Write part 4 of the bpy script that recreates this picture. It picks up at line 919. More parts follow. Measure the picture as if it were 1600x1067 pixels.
++++
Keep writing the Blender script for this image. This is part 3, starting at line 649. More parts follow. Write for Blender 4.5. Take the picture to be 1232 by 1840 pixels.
++++
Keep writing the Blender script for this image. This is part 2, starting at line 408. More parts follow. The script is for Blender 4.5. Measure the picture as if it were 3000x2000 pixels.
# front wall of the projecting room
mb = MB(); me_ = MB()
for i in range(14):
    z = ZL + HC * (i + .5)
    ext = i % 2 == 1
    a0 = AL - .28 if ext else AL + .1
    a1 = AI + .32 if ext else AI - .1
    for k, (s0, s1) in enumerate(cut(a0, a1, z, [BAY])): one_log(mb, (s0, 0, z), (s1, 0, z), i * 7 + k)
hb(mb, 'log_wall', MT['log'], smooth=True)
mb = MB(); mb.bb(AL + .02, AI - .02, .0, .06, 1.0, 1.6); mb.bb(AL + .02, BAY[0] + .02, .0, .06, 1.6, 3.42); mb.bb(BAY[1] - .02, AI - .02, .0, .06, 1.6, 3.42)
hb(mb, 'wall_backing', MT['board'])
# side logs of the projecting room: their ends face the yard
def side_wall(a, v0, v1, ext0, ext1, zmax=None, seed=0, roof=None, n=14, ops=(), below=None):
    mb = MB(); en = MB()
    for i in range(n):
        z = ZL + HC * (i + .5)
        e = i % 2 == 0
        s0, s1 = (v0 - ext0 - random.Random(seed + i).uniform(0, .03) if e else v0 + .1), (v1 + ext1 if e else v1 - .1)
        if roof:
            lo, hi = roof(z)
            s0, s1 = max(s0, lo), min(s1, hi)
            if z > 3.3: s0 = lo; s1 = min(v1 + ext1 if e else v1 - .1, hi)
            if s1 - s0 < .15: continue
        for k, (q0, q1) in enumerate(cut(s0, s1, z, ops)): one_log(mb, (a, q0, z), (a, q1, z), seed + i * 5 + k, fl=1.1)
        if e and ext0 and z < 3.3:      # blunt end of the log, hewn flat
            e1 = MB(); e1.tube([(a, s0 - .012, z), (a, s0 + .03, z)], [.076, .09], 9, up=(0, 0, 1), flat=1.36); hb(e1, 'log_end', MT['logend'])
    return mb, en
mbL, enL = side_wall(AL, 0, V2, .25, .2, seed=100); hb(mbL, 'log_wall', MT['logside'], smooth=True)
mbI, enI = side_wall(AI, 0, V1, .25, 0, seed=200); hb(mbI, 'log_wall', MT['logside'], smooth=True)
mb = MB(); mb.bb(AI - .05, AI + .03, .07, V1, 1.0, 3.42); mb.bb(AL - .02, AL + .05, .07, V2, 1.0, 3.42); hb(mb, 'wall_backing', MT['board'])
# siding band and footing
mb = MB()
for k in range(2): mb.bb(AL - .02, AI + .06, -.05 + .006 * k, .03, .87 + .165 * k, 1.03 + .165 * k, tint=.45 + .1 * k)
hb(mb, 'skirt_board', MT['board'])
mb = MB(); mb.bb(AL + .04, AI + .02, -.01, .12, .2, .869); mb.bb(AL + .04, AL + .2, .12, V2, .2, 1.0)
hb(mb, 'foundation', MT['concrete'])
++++
Task requirements: Pull every line containing the word "starting" out of the entries above.

Expected output:
Keep writing the Blender script for this image. This is part 3, starting at line 649. More parts follow. Write for Blender 4.5. Take the picture to be 1232 by 1840 pixels.
Keep writing the Blender script for this image. This is part 2, starting at line 408. More parts follow. The script is for Blender 4.5. Measure the picture as if it were 3000x2000 pixels.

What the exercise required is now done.